14.9.23

46. Palavra da semana: ginásio

Bruno Vieira Amaral Escritor, opinião, in Expresso


Ginásio ou a crónica de uma rendição tardia aos benefícios do exercício físico, embora mantendo reservas quanto ao bom juízo dos praticantes


Ao contrário de companheiros de geração que, ainda não tinham acabado o secundário, e, em alguns casos, duvido que o tenham concluído, descobriram os benefícios do ginásio, sempre resisti a inscrever-me nesses templos malsãos, embora reconhecendo os inequívocos efeitos das horas que ali passavam porque não é a ler Camus ou Dostoievski que se conseguem bíceps hercúleos e gémeos de trinco teutónico como os que exibiam para meu grande espanto e inveja.


Para sossego de consciência e defesa da minha preguiça, desenvolvi um intricado sistema filosófico não tanto contra a prática desportiva em si – que, em geral, considero benéfica desde que não implique grandes esforços, transpiração abundante e urros marciais – mas contra a obrigação de ser eu a incorrer em tais práticas – e só o verbo “incorrer” já me acelera as pulsações e me dá dor de burro.

De uma célebre citação, talvez apócrifa, de Winston Churchill – segundo a qual única ginástica que fizera em toda a vida fora a de segurar as pegas dos caixões de amigos que ao exercício físico tinham devotado horas irrecuperáveis – à diatribe contra o desportista, um libelo que Mario Vargas Llosa atribui ao seu brilhante personagem Dom Rigoberto, tudo me servia para me blindar aos apelos ínvios da vaidade para que me pusesse a correr numa passadeira mecânica ou para que me submetesse, de livre vontade e ainda por cima pagando, ao ordálio de levantar pesos sem uma utilidade discernível, fazer sessões de abdominais em grupo ou – ignomínia das ignomínias – obedecer às ordens de agachamento de um enlouquecido professor de ginástica – ou personal trainer – que se julga prestes a destruir Cartago.

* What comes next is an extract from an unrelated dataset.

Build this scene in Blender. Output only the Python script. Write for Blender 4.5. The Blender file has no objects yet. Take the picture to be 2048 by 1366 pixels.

Como Dom Rigoberto, e por razões semelhantes, também eu tinha dificuldade em detetar alguma virtude na máxima “mente sã em corpo são” porque o que nos nossos dias se entende por mente sã não me parece muito desejável e até ligeiramente desumano e quando aliado a um corpo capaz de olímpicas proezas gera monstros cujos sacrifícios e feitos posso admirar, à distância, mas nos quais vislumbro uma sombra de psicopatia e pobreza espiritual que não só não invejo como deploro. Uma mente sem vícios, triunfante, é o cemitério da imaginação.

Então, ao entrar na quinta década de vida, fatalmente, pus pela primeira vez os pés num ginásio, depois de um breve período em que corri como nunca até a preguiça me ter atirado de novo para os braços do sofá. Todos os meus preconceitos e temores acerca do ambiente de ginásio se confirmaram: todos os dias temo tombar de exaustão ou de vergonha ou de ambos quando pedalo dois minutos no nível 16 da bicicleta estática e todos os dias receio que àquele rapaz de metro e meio lhe rebente a veia do pescoço quando, a exemplo da formiga que carrega cem vezes o seu peso, também ele vence a inércia e a gravidade com esgares perturbadores de halterofilista turco obstipado.

Apesar da atmosfera gregária, do esforço sobre cujo sentido diariamente me interrogo e da disciplina que me imponho, contrariando a minha natureza e a filosofia defensiva atrás da qual me muralhei durante anos, já me habituei a esta nova rotina de que tenho colhido benefícios que, por pudor e boa educação, não irei detalhar. Tudo isto ainda me parece um pouco ridículo e nada me incomoda mais do que imaginar-me o alvo do desdém de Dom Rigoberto. Para que o opróbrio não seja total, resisto a tornar-me apóstolo do exercício físico e do ginásio com a fúria dos convertidos tardios. Mas que lá vou à missa no templo do corpo, não tenho como negar.